Output all the material that follows, exactly as given.

** begin Data lines **

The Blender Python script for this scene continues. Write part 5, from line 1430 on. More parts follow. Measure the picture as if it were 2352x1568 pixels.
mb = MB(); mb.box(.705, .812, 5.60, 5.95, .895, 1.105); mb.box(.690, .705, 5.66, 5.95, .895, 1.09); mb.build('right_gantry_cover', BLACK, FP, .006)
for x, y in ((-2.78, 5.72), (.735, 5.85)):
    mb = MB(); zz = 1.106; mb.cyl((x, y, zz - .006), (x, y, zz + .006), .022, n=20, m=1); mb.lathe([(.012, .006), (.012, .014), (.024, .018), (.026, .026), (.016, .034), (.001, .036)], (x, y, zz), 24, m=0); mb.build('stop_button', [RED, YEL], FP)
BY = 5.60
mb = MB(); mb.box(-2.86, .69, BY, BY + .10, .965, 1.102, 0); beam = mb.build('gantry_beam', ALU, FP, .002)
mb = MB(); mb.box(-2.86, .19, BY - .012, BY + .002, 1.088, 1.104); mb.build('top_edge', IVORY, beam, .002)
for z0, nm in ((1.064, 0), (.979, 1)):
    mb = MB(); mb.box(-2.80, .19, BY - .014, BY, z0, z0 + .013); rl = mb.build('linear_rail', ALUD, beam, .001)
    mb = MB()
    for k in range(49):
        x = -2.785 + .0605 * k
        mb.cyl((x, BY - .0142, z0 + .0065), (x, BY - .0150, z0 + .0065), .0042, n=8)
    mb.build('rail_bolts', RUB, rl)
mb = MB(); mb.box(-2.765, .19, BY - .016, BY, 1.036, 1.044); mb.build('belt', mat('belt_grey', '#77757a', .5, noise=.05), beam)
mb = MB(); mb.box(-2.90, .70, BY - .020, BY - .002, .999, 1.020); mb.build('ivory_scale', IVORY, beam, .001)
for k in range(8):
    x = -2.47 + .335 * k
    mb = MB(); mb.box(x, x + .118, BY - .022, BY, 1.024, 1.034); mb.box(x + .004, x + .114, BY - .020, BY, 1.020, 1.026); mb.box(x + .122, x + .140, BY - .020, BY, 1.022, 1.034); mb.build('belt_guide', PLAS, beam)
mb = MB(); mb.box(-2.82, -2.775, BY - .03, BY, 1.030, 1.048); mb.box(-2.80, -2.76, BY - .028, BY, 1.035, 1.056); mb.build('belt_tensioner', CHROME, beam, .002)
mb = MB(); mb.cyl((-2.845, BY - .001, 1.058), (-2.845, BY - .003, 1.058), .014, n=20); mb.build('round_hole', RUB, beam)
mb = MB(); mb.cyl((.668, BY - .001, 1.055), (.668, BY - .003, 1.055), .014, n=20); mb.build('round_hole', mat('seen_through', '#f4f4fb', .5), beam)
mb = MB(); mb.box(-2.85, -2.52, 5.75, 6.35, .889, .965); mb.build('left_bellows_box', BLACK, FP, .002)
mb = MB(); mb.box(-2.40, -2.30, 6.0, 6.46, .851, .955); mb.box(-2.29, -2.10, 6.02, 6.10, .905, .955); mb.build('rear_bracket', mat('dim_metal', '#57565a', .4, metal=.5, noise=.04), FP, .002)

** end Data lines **

- [Answer below]:
The Blender Python script for this scene continues. Write part 5, from line 1430 on. More parts follow. Measure the picture as if it were 2352x1568 pixels.
mb = MB(); mb.box(.705, .812, 5.60, 5.95, .895, 1.105); mb.box(.690, .705, 5.66, 5.95, .895, 1.09); mb.build('right_gantry_cover', BLACK, FP, .006)
for x, y in ((-2.78, 5.72), (.735, 5.85)):
    mb = MB(); zz = 1.106; mb.cyl((x, y, zz - .006), (x, y, zz + .006), .022, n=20, m=1); mb.lathe([(.012, .006), (.012, .014), (.024, .018), (.026, .026), (.016, .034), (.001, .036)], (x, y, zz), 24, m=0); mb.build('stop_button', [RED, YEL], FP)
BY = 5.60
mb = MB(); mb.box(-2.86, .69, BY, BY + .10, .965, 1.102, 0); beam = mb.build('gantry_beam', ALU, FP, .002)
mb = MB(); mb.box(-2.86, .19, BY - .012, BY + .002, 1.088, 1.104); mb.build('top_edge', IVORY, beam, .002)
for z0, nm in ((1.064, 0), (.979, 1)):
    mb = MB(); mb.box(-2.80, .19, BY - .014, BY, z0, z0 + .013); rl = mb.build('linear_rail', ALUD, beam, .001)
    mb = MB()
    for k in range(49):
        x = -2.785 + .0605 * k
        mb.cyl((x, BY - .0142, z0 + .0065), (x, BY - .0150, z0 + .0065), .0042, n=8)
    mb.build('rail_bolts', RUB, rl)
mb = MB(); mb.box(-2.765, .19, BY - .016, BY, 1.036, 1.044); mb.build('belt', mat('belt_grey', '#77757a', .5, noise=.05), beam)
mb = MB(); mb.box(-2.90, .70, BY - .020, BY - .002, .999, 1.020); mb.build('ivory_scale', IVORY, beam, .001)
for k in range(8):
    x = -2.47 + .335 * k
    mb = MB(); mb.box(x, x + .118, BY - .022, BY, 1.024, 1.034); mb.box(x + .004, x + .114, BY - .020, BY, 1.020, 1.026); mb.box(x + .122, x + .140, BY - .020, BY, 1.022, 1.034); mb.build('belt_guide', PLAS, beam)
mb = MB(); mb.box(-2.82, -2.775, BY - .03, BY, 1.030, 1.048); mb.box(-2.80, -2.76, BY - .028, BY, 1.035, 1.056); mb.build('belt_tensioner', CHROME, beam, .002)
mb = MB(); mb.cyl((-2.845, BY - .001, 1.058), (-2.845, BY - .003, 1.058), .014, n=20); mb.build('round_hole', RUB, beam)
mb = MB(); mb.cyl((.668, BY - .001, 1.055), (.668, BY - .003, 1.055), .014, n=20); mb.build('round_hole', mat('seen_through', '#f4f4fb', .5), beam)
mb = MB(); mb.box(-2.85, -2.52, 5.75, 6.35, .889, .965); mb.build('left_bellows_box', BLACK, FP, .002)
mb = MB(); mb.box(-2.40, -2.30, 6.0, 6.46, .851, .955); mb.box(-2.29, -2.10, 6.02, 6.10, .905, .955); mb.build('rear_bracket', mat('dim_metal', '#57565a', .4, metal=.5, noise=.04), FP, .002)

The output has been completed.